◆ Task instructions
Which lines below hold the word "with"? Report each one.

◆ Given data

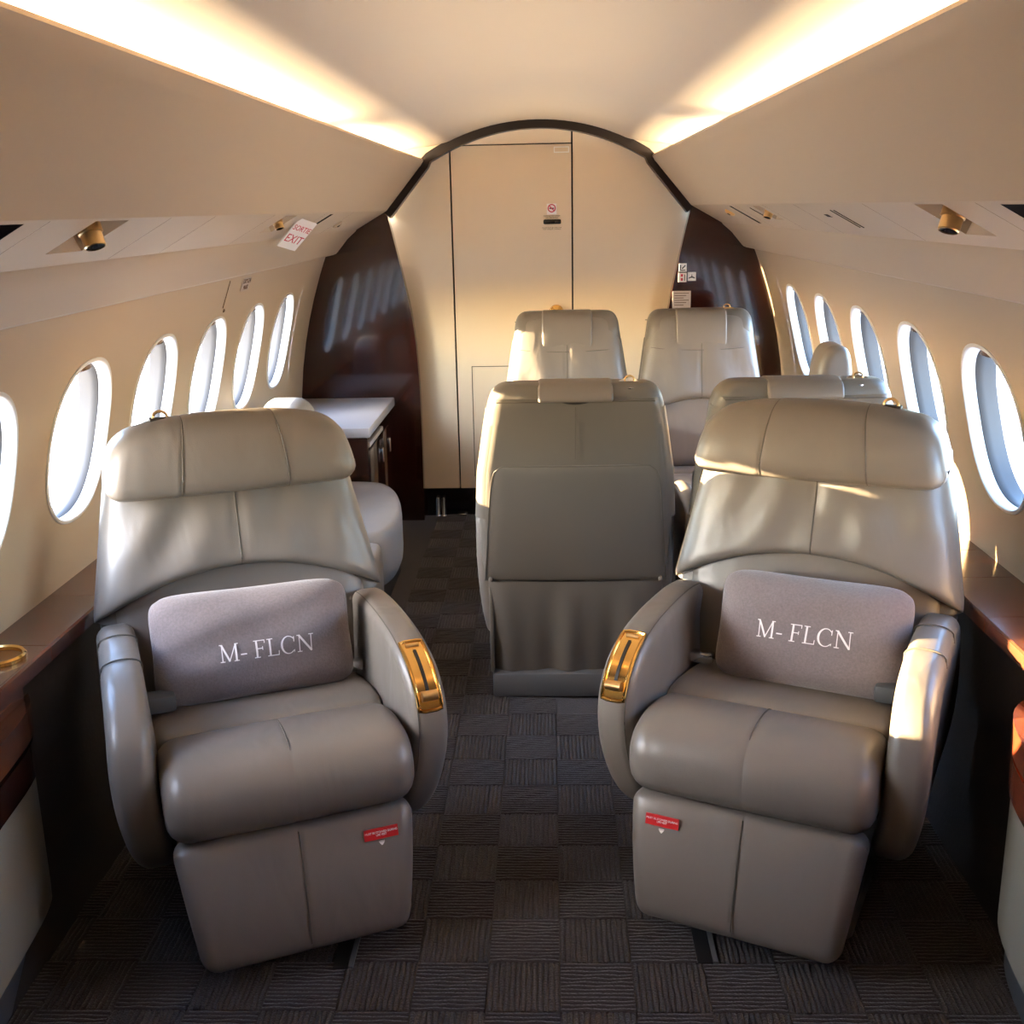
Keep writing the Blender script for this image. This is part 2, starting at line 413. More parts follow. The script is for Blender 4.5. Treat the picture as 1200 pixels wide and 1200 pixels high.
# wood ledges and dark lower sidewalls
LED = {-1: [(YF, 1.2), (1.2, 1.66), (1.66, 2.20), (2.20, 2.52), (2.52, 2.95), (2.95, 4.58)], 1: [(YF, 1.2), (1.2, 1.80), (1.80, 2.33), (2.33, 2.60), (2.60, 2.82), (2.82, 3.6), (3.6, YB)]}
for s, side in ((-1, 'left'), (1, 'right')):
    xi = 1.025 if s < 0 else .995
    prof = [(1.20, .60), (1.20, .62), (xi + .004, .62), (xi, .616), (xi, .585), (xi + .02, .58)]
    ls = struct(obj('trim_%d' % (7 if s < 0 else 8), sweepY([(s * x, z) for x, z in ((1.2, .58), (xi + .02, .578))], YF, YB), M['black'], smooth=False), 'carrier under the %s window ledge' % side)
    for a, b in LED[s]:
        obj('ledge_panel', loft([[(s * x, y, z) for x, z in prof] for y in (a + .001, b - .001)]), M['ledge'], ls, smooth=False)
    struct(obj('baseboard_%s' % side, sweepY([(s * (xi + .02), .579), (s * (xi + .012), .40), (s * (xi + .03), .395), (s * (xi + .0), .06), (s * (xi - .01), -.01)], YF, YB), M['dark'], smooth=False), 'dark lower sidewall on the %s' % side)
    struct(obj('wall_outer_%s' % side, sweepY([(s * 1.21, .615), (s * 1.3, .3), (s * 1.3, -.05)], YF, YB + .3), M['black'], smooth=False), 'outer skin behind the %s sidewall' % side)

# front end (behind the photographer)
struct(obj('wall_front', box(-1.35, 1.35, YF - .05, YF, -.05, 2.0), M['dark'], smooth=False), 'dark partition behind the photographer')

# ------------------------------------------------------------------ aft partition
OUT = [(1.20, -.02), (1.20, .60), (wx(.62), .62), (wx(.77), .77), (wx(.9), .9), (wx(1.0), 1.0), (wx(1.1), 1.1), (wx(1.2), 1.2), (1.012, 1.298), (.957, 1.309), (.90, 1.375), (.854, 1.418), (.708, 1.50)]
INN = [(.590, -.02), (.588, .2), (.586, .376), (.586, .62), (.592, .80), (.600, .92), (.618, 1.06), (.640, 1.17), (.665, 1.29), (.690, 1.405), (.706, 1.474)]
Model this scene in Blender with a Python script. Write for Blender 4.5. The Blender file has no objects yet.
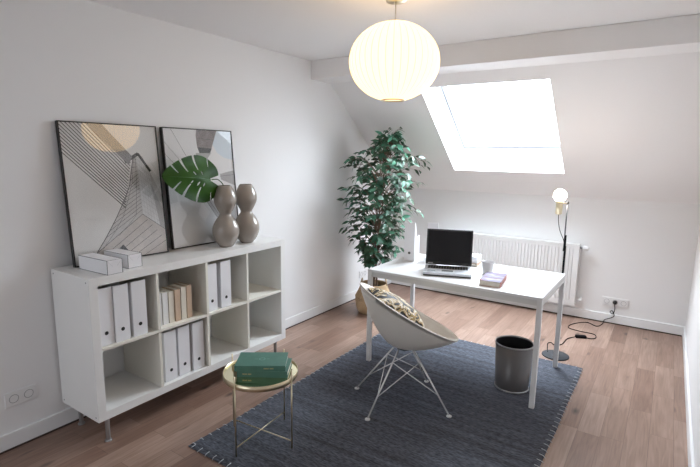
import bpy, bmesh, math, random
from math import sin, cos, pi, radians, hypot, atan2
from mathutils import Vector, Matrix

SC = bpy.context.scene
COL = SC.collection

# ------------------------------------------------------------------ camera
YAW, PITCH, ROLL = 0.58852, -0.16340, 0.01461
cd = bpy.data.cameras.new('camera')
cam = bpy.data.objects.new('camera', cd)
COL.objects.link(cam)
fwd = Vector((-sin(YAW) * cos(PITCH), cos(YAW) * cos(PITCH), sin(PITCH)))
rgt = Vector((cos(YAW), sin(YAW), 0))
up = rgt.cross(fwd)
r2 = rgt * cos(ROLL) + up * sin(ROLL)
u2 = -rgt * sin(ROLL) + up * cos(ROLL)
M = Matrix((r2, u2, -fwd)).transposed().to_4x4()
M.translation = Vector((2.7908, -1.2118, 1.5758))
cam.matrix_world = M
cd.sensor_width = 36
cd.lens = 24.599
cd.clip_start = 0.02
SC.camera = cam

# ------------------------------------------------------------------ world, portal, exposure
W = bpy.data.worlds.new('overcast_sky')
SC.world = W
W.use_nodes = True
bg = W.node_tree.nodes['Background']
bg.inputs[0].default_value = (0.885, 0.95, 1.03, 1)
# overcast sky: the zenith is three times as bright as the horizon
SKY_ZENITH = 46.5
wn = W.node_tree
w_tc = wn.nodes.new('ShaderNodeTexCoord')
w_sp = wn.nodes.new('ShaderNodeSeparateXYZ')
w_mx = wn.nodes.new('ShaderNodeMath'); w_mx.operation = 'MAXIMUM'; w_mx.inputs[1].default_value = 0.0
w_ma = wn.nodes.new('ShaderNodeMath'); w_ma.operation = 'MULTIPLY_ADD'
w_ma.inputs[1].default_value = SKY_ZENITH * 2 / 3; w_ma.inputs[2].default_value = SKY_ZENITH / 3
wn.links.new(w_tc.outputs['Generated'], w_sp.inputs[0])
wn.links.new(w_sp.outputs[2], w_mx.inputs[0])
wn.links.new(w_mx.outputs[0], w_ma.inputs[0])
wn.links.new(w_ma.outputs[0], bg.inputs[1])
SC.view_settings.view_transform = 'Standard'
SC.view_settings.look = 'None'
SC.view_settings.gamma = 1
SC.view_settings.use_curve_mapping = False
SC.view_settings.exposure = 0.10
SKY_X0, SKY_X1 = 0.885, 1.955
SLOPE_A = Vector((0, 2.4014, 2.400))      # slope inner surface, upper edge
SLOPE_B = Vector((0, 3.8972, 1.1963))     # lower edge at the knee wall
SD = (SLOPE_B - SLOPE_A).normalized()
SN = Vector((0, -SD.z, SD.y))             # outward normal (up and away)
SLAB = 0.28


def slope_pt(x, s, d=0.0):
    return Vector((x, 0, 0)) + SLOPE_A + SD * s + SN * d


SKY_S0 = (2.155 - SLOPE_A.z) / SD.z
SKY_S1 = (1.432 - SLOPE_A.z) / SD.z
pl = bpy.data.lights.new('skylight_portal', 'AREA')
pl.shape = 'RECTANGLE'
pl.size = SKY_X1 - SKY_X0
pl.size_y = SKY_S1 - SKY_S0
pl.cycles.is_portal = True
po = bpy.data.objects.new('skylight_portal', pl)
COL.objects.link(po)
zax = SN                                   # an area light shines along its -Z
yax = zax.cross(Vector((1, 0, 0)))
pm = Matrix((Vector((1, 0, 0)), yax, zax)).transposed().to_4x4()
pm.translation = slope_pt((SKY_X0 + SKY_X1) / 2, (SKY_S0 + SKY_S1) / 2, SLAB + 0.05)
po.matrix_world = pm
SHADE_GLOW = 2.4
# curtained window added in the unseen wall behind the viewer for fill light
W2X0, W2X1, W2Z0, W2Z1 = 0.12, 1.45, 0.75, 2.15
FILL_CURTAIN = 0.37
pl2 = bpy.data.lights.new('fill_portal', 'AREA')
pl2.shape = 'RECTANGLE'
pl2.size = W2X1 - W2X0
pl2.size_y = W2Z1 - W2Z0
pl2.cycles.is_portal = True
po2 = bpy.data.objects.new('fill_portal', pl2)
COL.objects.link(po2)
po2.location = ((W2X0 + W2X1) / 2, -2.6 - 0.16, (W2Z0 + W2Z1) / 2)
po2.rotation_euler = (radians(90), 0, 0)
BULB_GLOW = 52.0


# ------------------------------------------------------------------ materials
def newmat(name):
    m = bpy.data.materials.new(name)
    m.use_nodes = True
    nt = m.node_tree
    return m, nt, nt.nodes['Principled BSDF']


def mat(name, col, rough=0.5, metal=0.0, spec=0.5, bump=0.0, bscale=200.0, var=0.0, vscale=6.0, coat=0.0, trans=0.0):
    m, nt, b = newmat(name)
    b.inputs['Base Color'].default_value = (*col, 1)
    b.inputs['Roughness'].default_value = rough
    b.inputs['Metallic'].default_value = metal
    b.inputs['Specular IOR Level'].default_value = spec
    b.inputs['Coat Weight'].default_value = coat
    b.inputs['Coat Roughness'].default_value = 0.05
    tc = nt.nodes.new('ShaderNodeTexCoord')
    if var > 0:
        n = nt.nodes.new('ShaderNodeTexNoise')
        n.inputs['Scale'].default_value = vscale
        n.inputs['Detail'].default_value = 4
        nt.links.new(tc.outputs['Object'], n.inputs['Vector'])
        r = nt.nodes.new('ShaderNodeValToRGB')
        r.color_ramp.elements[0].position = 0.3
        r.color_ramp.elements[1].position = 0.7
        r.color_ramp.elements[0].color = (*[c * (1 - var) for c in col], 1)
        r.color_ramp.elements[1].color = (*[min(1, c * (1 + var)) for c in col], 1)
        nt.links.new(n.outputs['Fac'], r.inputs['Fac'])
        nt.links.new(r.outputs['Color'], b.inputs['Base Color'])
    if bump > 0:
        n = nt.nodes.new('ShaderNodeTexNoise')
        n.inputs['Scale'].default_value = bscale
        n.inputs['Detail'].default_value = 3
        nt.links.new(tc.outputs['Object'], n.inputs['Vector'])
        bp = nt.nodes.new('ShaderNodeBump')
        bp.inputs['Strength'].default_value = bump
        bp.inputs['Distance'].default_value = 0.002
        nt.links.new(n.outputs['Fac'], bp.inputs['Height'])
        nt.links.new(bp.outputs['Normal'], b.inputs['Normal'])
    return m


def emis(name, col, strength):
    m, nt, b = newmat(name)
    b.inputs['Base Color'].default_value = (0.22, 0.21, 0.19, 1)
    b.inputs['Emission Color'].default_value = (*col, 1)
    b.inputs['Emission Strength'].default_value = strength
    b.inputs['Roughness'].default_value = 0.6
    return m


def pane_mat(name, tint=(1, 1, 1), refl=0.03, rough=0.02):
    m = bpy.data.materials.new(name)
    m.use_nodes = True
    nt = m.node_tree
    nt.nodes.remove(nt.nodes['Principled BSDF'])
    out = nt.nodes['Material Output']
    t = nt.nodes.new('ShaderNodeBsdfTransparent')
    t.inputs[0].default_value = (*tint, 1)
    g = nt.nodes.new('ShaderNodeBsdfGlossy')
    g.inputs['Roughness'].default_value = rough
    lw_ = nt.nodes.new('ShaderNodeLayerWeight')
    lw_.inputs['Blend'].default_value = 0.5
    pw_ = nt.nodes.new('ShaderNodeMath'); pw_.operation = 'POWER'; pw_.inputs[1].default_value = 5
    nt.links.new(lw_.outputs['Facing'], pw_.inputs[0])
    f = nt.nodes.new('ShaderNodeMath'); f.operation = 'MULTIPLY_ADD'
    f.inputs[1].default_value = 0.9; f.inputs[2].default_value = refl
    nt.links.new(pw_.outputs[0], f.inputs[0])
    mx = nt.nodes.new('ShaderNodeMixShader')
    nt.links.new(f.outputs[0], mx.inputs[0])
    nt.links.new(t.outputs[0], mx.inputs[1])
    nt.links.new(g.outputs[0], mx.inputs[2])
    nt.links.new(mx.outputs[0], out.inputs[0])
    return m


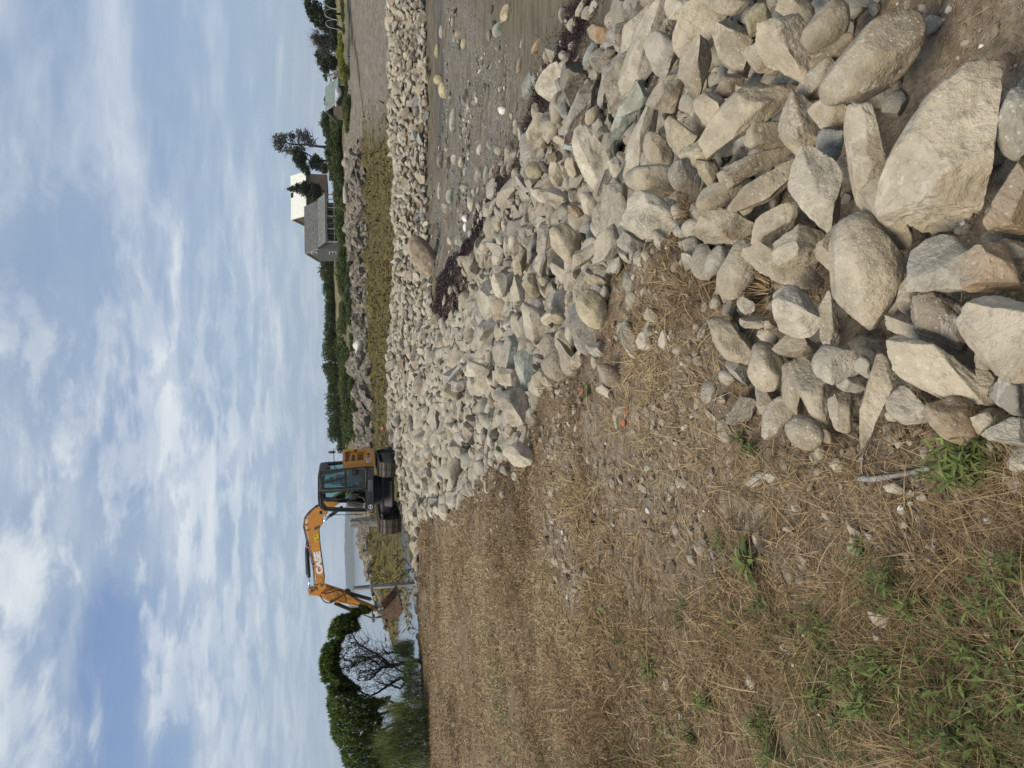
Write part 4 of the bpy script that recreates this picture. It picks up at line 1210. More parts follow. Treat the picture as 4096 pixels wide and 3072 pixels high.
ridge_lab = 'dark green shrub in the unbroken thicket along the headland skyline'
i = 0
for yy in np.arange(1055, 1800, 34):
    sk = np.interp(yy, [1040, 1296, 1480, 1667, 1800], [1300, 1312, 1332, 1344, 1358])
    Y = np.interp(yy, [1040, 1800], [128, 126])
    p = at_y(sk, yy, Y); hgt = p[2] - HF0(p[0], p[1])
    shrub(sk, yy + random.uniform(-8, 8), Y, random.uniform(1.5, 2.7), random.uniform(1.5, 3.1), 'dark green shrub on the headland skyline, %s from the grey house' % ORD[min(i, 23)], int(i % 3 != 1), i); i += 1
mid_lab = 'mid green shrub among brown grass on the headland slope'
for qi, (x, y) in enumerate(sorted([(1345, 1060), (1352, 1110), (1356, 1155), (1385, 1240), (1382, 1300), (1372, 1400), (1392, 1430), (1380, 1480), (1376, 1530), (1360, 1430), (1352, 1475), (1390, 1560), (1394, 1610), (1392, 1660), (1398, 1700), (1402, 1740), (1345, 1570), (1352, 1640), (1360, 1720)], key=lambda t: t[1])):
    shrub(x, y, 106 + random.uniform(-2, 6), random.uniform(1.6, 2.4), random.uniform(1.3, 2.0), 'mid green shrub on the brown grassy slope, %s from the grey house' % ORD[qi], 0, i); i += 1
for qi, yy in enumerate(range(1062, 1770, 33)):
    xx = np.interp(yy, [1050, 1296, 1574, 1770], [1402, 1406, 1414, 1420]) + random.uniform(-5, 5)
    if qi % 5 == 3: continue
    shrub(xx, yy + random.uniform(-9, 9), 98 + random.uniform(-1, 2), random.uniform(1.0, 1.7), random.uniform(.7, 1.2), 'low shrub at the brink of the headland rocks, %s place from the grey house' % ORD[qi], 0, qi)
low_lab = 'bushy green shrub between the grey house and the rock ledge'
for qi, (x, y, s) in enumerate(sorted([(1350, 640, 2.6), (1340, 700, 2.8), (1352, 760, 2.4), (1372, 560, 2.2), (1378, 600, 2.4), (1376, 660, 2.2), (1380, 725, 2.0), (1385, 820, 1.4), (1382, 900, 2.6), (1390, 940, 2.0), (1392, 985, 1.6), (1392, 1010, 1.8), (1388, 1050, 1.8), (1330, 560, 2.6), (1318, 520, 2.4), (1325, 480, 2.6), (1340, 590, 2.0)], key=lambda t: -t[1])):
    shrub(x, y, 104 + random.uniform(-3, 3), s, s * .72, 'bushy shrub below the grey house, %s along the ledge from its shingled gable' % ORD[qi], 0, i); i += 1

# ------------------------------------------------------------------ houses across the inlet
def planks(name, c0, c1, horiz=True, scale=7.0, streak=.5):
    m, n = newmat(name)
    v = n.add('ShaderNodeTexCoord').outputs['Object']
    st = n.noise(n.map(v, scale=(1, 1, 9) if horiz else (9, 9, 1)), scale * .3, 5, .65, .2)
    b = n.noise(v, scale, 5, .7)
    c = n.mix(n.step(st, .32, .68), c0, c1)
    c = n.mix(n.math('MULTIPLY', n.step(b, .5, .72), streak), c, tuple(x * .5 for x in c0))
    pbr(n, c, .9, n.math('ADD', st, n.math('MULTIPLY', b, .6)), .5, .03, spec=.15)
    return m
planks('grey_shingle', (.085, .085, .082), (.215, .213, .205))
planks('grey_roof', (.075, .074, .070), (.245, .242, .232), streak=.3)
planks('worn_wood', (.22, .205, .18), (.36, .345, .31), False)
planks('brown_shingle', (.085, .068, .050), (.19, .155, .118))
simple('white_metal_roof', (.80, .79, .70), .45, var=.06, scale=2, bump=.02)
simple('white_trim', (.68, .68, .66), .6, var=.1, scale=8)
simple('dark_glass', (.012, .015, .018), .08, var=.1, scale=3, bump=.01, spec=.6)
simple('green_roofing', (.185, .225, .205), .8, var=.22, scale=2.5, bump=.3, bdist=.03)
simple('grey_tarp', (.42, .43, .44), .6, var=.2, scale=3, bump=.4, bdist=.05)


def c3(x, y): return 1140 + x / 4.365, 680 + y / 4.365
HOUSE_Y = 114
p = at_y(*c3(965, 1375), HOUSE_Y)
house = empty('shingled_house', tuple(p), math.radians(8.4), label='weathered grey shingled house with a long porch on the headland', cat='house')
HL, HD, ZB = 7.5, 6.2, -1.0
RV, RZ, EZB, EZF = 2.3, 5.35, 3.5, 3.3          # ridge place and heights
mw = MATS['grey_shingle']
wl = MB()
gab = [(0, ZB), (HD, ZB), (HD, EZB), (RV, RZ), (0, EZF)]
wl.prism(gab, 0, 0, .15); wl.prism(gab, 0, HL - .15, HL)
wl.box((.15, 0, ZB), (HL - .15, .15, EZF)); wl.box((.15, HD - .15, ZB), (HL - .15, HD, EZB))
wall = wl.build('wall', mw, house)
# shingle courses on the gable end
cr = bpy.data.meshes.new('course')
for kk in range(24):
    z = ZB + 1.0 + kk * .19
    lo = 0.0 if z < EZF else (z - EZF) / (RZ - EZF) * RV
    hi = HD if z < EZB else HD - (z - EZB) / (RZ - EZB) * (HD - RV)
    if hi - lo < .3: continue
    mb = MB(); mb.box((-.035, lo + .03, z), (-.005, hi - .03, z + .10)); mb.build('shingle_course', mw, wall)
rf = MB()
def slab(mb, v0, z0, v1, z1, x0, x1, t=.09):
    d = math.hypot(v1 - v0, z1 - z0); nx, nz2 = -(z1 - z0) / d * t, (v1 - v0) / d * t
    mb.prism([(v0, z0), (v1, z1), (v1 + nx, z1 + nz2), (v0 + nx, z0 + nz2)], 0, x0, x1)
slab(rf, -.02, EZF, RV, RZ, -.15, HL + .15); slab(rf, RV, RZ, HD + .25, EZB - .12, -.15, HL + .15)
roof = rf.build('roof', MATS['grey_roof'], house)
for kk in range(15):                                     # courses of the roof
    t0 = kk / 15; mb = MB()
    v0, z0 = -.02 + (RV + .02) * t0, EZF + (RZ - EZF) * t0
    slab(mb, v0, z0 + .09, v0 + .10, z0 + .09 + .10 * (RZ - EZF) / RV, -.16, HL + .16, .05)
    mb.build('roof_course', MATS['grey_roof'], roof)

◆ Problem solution
Model this scene in Blender with a Python script. Write for Blender 4.5. The Blender file has no objects yet.
house = empty('shingled_house', tuple(p), math.radians(8.4), label='weathered grey shingled house with a long porch on the headland', cat='house')